Bahkan menurut dia, dalam kasus ini perusahaan juga ada kesalahan karena belum membebaskan lahan namun langsung main gusur.
“Ya memang karena mereka berpaku pada izinnya, mereka harus beroperasi, mereka harus gusur. Tapi kan ada persoalan tanah yang belum diselesaikan ya, harus kita selesaikan lebih dulu,” tukas Kancil.
Dia menilai PT TIS sengaja mengulur-ulur waktu dan menciptakan konflik horizontal antarwarga.
”Perusahaan mengulur-ngulur waktu supaya kelompok tani ini semakin tidak jelas. Bisa jadi ada upaya mengadu domba-nya, karena kalau nanti dianggap tidak jelas pembuktian, akhirnya bubar semua. Tapi kita tidak akan bubar, sampai kapan pun kita tidak akan bubar. Bahkan sampai ke Komnas HAM pun nanti akan kami hadapi,” imbuhnya.
Sementara PT TIS yang diwakili Wahyu Firanto dan Agus Koker dengan tegas menyatakan pihaknya tidak mengakui legalitas yang ditunjukan kelompok tani Jaga La’ang.
Hanya saja mereka tetap menyerahkan persoalan sengketa lahan itu ke tim kecamatan yang telah dibentuk sejak Januari lalu.
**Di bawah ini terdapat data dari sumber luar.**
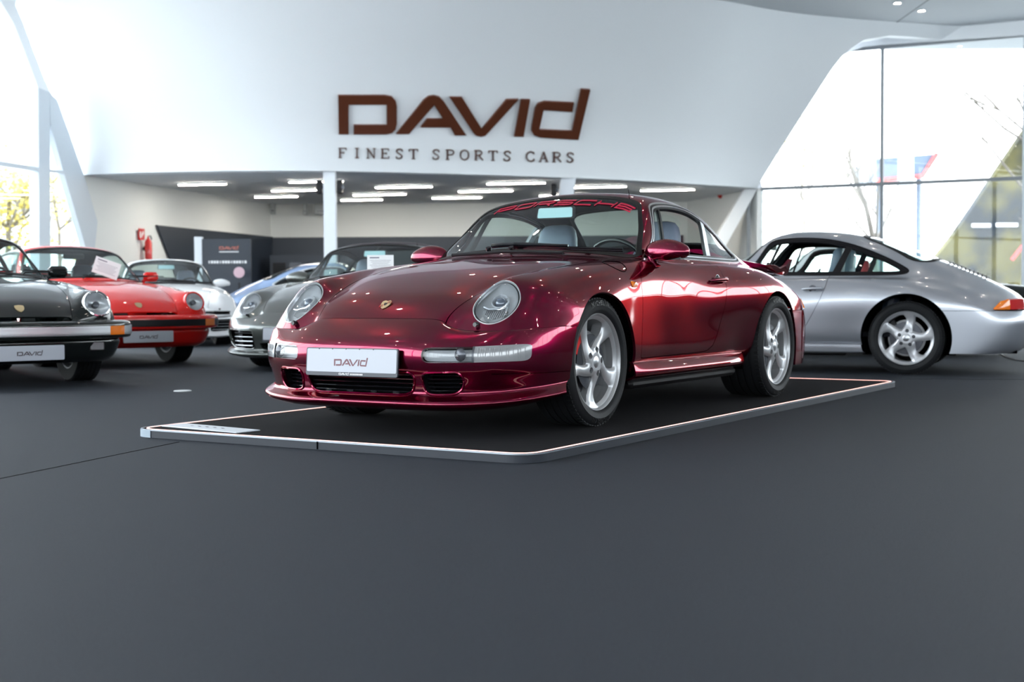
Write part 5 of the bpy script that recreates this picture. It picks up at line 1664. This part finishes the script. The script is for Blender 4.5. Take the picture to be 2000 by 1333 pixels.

”Kami dalam posisi tidak mengakui legalitas kelompok tani Jaga La’ang. Karena kami adalah perusahaan resmi yang mendapat izin dari pemerintah. Dan kami sudah membayar kewajiban kepada negara,” kata Wahyu.
”Kalau persoalan bayar membayar kita menunggu tim kecamatan yang melakukan penilaian, karena kami tidak punya kewenangan memutuskan siapa yang berhak. Sesuai aturan udang-undang, sebagai pemegang izin kami hanya minta pemerintah daerah untuk memfasilitasi,” tambah dia.
Selain itu PT TIS lanjut Wahyu akan terus berkoordinasi dengan pihak kecamatan Bentian Besar agar segera menyelesaikan verifikasi lahan tersebut.
”Kalau kami langsung bayar nanti yang lain juga nuntut yang sama, makanya kita minta kecamatan yang memfasilitasi dan menilai soal legalitas dan keabsahan masing-masing pengklaim itu,”tutupnya.